Maybe to make single gate characters more viable without forcing them into multiple elements? If so, instead implementing a requirement of "You have not chosen to Fork the Path" with a special "You may no longer select Fork the Path as an option for the Gate Expansion feature once you acquire this feat," would better convey this, since it's otherwise a matter of finagling/cheesing requirements. And making it available at 4th and not 8th would make more sense, since it is already restricted to feats at levels below which you took the feat, and also doesn't permit these shenanigans to take place to begin with.


Some people just don't understand the Ambiguous Rules rule or why it exists and was printed front and center before any other specific rules.

Just let them continue tilting at windmills and best of luck to them convincing the other players at their table.


Farien wrote:

Some people just don't understand the Ambiguous Rules rule or why it exists and was printed front and center before any other specific rules.

Just let them continue tilting at windmills and best of luck to them convincing the other players at their table.

In this case it's not an ambiguous rule prerequisites always meant you something you check before taking a feat (which is why you had the word pre in it).

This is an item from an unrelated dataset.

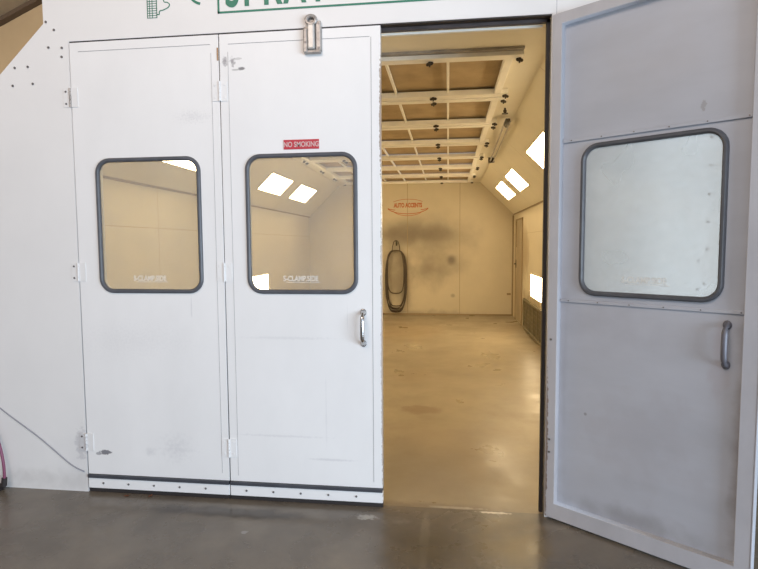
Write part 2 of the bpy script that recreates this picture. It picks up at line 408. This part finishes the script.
struct(o, 'cream booth back wall with grey overspray stains and red logo', 'wall')
FX0, FX1, FY0 = -1.73, .80, .765
NROW, PITCH = 7, 1.083
FY1 = FY0 + NROW*PITCH
o = plate('ceiling_booth', [(SL-.03, TW), (SR+.03, TW), (SR+.03, YB), (SL-.03, YB)], [[(FX0, FY0), (FX1, FY0), (FX1, FY1), (FX0, FY1)]], ZC, ZC+.03, M_ceil, plane='XY')
struct(o, 'cream flat booth ceiling around the filter frames', 'ceiling')
# closed top above the filters
bx('ceiling_plenum', (-2.0, 1.15, TW, YB, 3.6, 3.66), M_ceil)['kind'] = 'structure'
# trims
def trim(n, dims, m, lab, parent=None):
    o = bx(n, dims, m); return struct(o, lab, 'trim')
trim('trim_1', (XR-.012, XR-.001, TW, YB, ZS-.012, ZS+.012), M_trimdark, 'dark angle strip where right wall meets the slope')
trim('trim_2', (XL+.001, XL+.012, TW, YB, ZS-.012, ZS+.012), M_trimdark, 'dark angle strip along the left wall below the slope')
trim('trim_3', (XR-.03, XR-.001, YB-.03, YB-.001, 0, ZS-.02), M_trimdark, 'dark vertical angle strip in the far right corner')
trim('trim_4', (XL+.01, XR-.01, YB-.02, YB-.001, 0.001, .03), M_trimdark, 'low dirty sill angle at the foot of the back wall')
# door jamb and head
trim('trim_5', (D3-.020, D3-.001, .052, .075, .0, ZD), M_dark, 'black rubber seal down the right side of the doorway')
trim('trim_6', (D0, D3-.003, .052, .08, ZD-.014, ZD+.008), M_headch, 'dark head channel across the top of the doorway')
bx('trim_7', (D0, D3-.035, .081, .10, ZD-.028, ZD-.016), M_bar)['kind'] = 'structure'
trim('gap_shade_top', (D0, D3-.003, .006, .045, ZD+.0005, ZD+.0075), M_dark, 'dark strip standing for shade in the gap along the top of the doors')  # dark strip put in the gap to deepen its shade
trim('trim_8', (D3-.004, D3+.03, .076, .12, .0, ZD+.01), M_leafframe, 'grey metal right jamb behind the open door')

# ------------------------------------------------------------------ closed doors
WX = .0
def gasket(name, x0, x1, z0, z1, yc, parent, wd=.026, dp=.014):
    bm = bmesh.new()
    pts = rrect(x0 + wd/2, x1 - wd/2, z0 + wd/2, z1 - wd/2, .075, 8)
    n = len(pts); rings = []
    for i, (x, z) in enumerate(pts):
        p = Vector((pts[i-1][0], 0, pts[i-1][1])); q = Vector((pts[(i+1) % n][0], 0, pts[(i+1) % n][1]))
        t = (q - p).normalized(); nrm = Vector((t.z, 0, -t.x))
        ring = []
        for k in range(10):
            a = 2*math.pi*k/10
            ring.append(bm.verts.new(Vector((x, yc, z)) + nrm * (wd/2 * math.cos(a)) + Vector((0, 1, 0)) * (dp * math.sin(a))))
        rings.append(ring)
    for i in range(n):
        a, b = rings[i], rings[(i+1) % n]
        for k in range(10): bm.faces.new((a[k], a[(k+1) % 10], b[(k+1) % 10], b[k]))
    return finish(name, bm, M_rubber, parent, smooth=True)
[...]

Pathfinder 1st had an explicit rule that if you ever stopped meeting the prerequisites for a feat you lost then. Which is why people's guts say that it it is the same here.

But second edition doesn't have that rule and the order of operations is clear. You check you prerequisites before you take your feat not after.


Pathfinder Roleplaying Game Superscriber; Pathfinder Starfinder Roleplaying Game Subscriber
PossibleCabbage wrote:

Here are some potential house rules all of which I think would be acceptable compromise positions.

...

2. You get to immediately retrain the feat to any other feat you could have taken at 8th level.

Takes another monoelement feat with the same problem. :P


While we still don't get an errata I just ignoring this pre-requisite like it was a typo made from the old playtest concept where you choose if you will be single, dual or universal in the first level. Because in the end allow Elemental Overlap and Elemental Transformation won't break the Kineticist or the game at all.

Including the Elemental Transformation is also broken to Wood and Metal elements.